▶ _Given data_
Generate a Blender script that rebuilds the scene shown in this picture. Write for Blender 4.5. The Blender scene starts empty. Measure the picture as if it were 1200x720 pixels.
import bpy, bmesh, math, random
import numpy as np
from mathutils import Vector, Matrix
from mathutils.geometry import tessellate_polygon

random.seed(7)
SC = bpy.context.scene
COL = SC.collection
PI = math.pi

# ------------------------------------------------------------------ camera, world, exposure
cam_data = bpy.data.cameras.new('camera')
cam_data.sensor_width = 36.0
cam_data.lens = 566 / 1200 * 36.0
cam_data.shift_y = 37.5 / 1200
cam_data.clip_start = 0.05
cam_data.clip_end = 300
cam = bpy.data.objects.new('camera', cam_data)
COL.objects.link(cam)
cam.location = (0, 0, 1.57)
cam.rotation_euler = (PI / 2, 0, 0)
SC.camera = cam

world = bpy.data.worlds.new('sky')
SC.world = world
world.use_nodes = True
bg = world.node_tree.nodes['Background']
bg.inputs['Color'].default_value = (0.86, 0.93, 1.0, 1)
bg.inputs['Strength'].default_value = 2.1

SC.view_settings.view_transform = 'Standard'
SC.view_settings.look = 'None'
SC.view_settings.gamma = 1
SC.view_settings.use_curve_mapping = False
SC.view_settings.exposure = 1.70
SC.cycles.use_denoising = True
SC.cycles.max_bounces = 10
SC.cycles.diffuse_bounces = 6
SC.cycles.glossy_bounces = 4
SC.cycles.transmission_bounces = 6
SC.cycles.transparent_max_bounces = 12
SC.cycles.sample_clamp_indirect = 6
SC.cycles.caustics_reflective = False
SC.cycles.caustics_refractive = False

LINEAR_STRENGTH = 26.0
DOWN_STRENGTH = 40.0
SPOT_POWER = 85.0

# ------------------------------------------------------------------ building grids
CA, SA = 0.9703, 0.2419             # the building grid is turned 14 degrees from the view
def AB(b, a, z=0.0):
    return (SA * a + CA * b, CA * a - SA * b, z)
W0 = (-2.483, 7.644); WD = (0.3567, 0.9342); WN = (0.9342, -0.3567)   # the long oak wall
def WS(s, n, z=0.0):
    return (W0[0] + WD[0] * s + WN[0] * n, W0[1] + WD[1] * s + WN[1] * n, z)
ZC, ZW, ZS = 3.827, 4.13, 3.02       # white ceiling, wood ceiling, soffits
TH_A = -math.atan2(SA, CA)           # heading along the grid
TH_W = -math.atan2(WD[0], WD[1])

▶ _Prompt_
Write the entire listing out again, word for word.

▶ _Right answer_
Generate a Blender script that rebuilds the scene shown in this picture. Write for Blender 4.5. The Blender scene starts empty. Measure the picture as if it were 1200x720 pixels.
import bpy, bmesh, math, random
import numpy as np
from mathutils import Vector, Matrix
from mathutils.geometry import tessellate_polygon

random.seed(7)
SC = bpy.context.scene
COL = SC.collection
PI = math.pi

# ------------------------------------------------------------------ camera, world, exposure
cam_data = bpy.data.cameras.new('camera')
cam_data.sensor_width = 36.0
cam_data.lens = 566 / 1200 * 36.0
cam_data.shift_y = 37.5 / 1200
cam_data.clip_start = 0.05
cam_data.clip_end = 300
cam = bpy.data.objects.new('camera', cam_data)
COL.objects.link(cam)
cam.location = (0, 0, 1.57)
cam.rotation_euler = (PI / 2, 0, 0)
SC.camera = cam

world = bpy.data.worlds.new('sky')
SC.world = world
world.use_nodes = True
bg = world.node_tree.nodes['Background']
bg.inputs['Color'].default_value = (0.86, 0.93, 1.0, 1)
bg.inputs['Strength'].default_value = 2.1

SC.view_settings.view_transform = 'Standard'
SC.view_settings.look = 'None'
SC.view_settings.gamma = 1
SC.view_settings.use_curve_mapping = False
SC.view_settings.exposure = 1.70
SC.cycles.use_denoising = True
SC.cycles.max_bounces = 10
SC.cycles.diffuse_bounces = 6
SC.cycles.glossy_bounces = 4
SC.cycles.transmission_bounces = 6
SC.cycles.transparent_max_bounces = 12
SC.cycles.sample_clamp_indirect = 6
SC.cycles.caustics_reflective = False
SC.cycles.caustics_refractive = False

LINEAR_STRENGTH = 26.0
DOWN_STRENGTH = 40.0
SPOT_POWER = 85.0

# ------------------------------------------------------------------ building grids
CA, SA = 0.9703, 0.2419             # the building grid is turned 14 degrees from the view
def AB(b, a, z=0.0):
    return (SA * a + CA * b, CA * a - SA * b, z)
W0 = (-2.483, 7.644); WD = (0.3567, 0.9342); WN = (0.9342, -0.3567)   # the long oak wall
def WS(s, n, z=0.0):
    return (W0[0] + WD[0] * s + WN[0] * n, W0[1] + WD[1] * s + WN[1] * n, z)
ZC, ZW, ZS = 3.827, 4.13, 3.02       # white ceiling, wood ceiling, soffits
TH_A = -math.atan2(SA, CA)           # heading along the grid
TH_W = -math.atan2(WD[0], WD[1])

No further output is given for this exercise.